**DIRECTIONS FOR THIS TASK:** Please set down exactly the lines of the listing below from the line containing "Write the bpy" through the line containing "scene.camera = cam", both lines included, leaving out all other lines.

[A block of data]
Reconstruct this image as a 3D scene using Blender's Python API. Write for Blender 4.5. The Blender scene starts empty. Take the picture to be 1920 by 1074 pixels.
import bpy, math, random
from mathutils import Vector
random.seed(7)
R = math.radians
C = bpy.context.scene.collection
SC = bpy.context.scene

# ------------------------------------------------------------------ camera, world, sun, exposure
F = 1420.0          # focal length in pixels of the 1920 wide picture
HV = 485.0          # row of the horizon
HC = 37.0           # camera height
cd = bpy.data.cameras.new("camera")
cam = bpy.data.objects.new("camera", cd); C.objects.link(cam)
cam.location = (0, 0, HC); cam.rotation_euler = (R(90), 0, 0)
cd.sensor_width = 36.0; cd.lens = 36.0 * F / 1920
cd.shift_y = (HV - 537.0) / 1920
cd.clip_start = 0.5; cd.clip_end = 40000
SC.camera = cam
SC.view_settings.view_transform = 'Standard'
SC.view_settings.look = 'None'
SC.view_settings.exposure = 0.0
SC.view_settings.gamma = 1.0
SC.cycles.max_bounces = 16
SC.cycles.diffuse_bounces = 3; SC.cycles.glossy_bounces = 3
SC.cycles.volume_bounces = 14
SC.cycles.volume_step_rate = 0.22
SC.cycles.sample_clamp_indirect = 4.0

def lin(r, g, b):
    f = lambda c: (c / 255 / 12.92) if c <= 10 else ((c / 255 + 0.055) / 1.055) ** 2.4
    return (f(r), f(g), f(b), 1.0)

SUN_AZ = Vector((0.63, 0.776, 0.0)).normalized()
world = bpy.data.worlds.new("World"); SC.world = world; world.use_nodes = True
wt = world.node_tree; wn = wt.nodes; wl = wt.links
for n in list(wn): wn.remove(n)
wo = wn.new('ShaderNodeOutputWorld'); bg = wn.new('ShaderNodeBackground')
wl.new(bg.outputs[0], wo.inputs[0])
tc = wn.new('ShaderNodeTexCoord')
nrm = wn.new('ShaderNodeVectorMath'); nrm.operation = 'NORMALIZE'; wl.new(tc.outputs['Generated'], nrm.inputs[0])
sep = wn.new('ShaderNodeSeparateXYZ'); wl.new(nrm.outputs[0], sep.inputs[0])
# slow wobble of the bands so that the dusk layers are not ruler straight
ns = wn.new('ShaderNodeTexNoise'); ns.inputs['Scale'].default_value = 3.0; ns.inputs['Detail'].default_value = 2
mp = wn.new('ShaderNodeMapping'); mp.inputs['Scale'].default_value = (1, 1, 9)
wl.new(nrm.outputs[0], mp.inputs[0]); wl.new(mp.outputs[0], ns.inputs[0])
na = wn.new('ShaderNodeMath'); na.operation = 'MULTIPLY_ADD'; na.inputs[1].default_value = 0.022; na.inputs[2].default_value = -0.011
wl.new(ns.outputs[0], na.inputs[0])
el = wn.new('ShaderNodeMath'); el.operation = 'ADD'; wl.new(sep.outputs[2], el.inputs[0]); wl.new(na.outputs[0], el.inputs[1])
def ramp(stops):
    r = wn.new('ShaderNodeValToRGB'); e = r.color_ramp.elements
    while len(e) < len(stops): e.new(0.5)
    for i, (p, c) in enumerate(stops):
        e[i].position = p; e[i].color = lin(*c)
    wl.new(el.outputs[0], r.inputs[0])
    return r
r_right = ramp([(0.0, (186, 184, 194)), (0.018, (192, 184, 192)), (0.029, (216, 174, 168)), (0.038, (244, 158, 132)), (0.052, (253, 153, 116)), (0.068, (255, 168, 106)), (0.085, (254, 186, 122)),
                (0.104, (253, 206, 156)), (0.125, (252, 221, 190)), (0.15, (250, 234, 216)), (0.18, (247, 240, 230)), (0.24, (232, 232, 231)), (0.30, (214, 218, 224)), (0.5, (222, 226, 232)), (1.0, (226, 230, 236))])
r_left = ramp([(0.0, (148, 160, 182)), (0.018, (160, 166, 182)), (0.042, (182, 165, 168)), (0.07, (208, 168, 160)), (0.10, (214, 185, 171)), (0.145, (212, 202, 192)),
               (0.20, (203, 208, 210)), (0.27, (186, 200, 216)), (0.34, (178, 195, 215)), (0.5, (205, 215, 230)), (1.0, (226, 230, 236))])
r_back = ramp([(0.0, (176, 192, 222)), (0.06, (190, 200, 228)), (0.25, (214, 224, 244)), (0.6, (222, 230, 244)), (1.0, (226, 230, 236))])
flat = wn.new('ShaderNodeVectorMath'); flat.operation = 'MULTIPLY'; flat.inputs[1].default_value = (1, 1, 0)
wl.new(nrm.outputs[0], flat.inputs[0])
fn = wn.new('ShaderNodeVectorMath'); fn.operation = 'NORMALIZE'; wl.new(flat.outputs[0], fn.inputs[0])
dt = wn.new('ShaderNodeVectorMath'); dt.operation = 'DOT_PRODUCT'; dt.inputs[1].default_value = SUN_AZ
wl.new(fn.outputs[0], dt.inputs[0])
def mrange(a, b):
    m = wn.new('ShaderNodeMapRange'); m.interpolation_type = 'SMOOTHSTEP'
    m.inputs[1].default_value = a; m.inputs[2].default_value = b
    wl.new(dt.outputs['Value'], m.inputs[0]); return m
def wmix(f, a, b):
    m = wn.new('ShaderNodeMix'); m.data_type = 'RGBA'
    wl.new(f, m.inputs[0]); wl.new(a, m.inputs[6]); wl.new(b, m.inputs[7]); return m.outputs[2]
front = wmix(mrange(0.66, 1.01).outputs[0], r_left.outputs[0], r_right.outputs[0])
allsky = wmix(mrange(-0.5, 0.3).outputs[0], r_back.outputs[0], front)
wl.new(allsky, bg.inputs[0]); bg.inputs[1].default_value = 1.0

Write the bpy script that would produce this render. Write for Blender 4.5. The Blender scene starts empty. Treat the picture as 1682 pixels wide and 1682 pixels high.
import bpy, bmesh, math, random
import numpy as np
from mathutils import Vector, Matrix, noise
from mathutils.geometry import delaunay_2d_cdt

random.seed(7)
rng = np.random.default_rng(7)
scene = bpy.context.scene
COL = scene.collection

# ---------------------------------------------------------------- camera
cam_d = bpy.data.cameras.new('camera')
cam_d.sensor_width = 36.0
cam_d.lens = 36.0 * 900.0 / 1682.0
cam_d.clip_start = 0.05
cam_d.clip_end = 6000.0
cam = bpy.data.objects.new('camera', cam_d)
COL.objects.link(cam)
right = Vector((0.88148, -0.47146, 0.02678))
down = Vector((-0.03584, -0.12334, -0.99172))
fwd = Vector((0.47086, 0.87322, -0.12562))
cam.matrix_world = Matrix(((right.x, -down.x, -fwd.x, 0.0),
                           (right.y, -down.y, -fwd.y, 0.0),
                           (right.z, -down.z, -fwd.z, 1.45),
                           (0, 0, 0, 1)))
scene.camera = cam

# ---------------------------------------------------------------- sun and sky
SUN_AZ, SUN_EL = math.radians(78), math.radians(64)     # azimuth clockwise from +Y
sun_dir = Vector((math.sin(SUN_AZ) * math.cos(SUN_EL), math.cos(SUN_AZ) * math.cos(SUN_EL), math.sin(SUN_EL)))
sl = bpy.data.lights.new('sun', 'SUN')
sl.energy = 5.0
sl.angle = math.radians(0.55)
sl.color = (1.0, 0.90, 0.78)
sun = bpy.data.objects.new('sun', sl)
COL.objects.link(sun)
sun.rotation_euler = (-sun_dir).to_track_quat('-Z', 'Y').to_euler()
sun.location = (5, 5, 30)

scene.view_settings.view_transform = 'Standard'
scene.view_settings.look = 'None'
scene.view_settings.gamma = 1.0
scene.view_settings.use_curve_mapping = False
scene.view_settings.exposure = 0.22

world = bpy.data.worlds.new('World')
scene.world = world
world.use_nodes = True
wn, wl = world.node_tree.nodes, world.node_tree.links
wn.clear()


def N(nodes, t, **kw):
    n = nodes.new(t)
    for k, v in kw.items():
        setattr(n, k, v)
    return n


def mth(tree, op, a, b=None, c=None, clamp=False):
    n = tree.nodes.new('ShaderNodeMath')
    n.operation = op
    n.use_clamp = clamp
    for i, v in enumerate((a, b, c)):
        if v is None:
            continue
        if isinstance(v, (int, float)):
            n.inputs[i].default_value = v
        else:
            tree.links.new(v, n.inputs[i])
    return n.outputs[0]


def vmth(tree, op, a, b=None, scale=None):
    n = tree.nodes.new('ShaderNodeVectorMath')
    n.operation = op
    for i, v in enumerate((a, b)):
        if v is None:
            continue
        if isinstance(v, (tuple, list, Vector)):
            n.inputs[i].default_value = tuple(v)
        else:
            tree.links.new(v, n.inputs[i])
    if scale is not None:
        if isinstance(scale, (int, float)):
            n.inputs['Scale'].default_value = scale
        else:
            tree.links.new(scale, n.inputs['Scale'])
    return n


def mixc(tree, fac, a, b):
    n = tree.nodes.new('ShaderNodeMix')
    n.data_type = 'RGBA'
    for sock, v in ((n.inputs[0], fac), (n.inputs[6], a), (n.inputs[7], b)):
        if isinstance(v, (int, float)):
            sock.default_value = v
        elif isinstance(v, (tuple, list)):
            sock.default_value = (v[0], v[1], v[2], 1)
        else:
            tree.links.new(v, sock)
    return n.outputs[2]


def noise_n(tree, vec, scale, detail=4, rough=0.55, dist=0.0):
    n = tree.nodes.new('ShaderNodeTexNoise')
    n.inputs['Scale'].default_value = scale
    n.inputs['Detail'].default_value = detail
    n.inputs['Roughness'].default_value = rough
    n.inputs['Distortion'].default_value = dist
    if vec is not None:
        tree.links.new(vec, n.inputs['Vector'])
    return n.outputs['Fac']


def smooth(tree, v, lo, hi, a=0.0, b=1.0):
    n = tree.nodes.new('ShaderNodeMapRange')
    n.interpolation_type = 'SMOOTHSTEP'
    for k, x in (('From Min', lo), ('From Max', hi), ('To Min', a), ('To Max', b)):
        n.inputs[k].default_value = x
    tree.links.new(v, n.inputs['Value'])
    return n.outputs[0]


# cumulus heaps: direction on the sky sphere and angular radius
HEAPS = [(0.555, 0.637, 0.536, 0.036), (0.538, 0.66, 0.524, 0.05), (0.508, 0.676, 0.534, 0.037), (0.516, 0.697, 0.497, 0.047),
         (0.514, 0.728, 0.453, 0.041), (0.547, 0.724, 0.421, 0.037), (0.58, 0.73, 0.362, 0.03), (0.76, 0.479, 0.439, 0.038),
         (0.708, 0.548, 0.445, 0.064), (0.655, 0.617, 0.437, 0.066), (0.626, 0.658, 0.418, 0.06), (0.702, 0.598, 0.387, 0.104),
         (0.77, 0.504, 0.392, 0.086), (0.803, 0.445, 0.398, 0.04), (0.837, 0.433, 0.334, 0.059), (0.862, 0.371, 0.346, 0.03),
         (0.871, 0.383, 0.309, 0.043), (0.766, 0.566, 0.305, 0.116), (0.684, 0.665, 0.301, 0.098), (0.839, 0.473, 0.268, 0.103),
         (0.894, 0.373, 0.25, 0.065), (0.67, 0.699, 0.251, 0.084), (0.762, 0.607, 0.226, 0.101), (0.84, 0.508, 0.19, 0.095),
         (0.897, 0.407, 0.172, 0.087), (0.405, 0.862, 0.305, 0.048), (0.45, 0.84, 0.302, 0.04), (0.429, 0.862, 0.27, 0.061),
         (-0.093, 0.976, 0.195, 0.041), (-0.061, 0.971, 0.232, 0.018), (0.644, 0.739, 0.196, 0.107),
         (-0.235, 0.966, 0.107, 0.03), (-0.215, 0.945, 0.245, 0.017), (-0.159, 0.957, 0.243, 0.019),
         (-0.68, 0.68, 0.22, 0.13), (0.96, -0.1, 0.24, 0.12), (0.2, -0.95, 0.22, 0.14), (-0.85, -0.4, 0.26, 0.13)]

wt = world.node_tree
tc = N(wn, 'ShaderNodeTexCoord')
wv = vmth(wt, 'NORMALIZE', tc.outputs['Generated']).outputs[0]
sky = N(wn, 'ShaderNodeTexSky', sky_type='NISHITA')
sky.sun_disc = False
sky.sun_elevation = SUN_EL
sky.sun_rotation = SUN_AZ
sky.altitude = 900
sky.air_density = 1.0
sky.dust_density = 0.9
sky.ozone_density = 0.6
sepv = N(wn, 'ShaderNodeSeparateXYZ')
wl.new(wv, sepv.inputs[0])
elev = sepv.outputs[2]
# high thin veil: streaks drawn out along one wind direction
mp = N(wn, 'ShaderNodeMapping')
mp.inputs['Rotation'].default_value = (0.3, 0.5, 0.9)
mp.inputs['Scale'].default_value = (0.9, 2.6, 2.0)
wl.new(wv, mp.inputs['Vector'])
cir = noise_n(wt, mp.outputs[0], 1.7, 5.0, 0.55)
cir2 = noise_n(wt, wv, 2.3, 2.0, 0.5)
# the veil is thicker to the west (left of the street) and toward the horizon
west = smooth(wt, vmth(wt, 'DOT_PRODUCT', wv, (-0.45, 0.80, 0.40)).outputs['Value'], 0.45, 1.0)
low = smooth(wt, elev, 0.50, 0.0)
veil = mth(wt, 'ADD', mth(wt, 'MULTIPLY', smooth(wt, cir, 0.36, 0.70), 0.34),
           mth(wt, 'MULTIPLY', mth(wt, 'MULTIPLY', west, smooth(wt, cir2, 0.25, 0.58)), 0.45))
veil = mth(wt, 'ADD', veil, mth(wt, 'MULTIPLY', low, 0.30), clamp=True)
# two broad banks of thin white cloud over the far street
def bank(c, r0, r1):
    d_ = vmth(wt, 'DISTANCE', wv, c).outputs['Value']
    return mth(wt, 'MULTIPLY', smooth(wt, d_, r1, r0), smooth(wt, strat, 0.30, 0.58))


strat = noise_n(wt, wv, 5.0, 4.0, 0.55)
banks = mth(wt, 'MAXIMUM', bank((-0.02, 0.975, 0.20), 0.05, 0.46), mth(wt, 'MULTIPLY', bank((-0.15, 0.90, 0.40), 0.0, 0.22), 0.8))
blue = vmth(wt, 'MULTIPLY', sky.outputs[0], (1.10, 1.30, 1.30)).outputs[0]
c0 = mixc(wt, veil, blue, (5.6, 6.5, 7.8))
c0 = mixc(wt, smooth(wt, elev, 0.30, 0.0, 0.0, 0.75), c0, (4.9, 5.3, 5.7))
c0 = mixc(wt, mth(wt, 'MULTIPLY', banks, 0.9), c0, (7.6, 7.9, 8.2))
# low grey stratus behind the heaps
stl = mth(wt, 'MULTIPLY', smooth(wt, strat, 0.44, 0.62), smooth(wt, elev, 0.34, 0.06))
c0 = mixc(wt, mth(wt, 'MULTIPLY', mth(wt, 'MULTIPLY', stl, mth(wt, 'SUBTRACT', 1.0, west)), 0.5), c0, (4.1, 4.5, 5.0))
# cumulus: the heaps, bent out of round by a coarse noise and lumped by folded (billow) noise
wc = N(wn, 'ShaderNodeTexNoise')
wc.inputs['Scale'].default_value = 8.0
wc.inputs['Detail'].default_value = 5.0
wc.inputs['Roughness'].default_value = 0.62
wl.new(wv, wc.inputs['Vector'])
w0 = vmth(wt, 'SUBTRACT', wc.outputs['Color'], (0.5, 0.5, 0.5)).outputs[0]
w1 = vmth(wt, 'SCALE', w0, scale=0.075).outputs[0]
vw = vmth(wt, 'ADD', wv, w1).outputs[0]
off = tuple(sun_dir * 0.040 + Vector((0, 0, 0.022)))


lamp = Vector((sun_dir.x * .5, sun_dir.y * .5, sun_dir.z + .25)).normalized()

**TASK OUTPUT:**
Write the bpy script that would produce this render. Write for Blender 4.5. The Blender scene starts empty. Treat the picture as 1682 pixels wide and 1682 pixels high.
import bpy, bmesh, math, random
import numpy as np
from mathutils import Vector, Matrix, noise
from mathutils.geometry import delaunay_2d_cdt

random.seed(7)
rng = np.random.default_rng(7)
scene = bpy.context.scene
COL = scene.collection

# ---------------------------------------------------------------- camera
cam_d = bpy.data.cameras.new('camera')
cam_d.sensor_width = 36.0
cam_d.lens = 36.0 * 900.0 / 1682.0
cam_d.clip_start = 0.05
cam_d.clip_end = 6000.0
cam = bpy.data.objects.new('camera', cam_d)
COL.objects.link(cam)
right = Vector((0.88148, -0.47146, 0.02678))
down = Vector((-0.03584, -0.12334, -0.99172))
fwd = Vector((0.47086, 0.87322, -0.12562))
cam.matrix_world = Matrix(((right.x, -down.x, -fwd.x, 0.0),
                           (right.y, -down.y, -fwd.y, 0.0),
                           (right.z, -down.z, -fwd.z, 1.45),
                           (0, 0, 0, 1)))
scene.camera = cam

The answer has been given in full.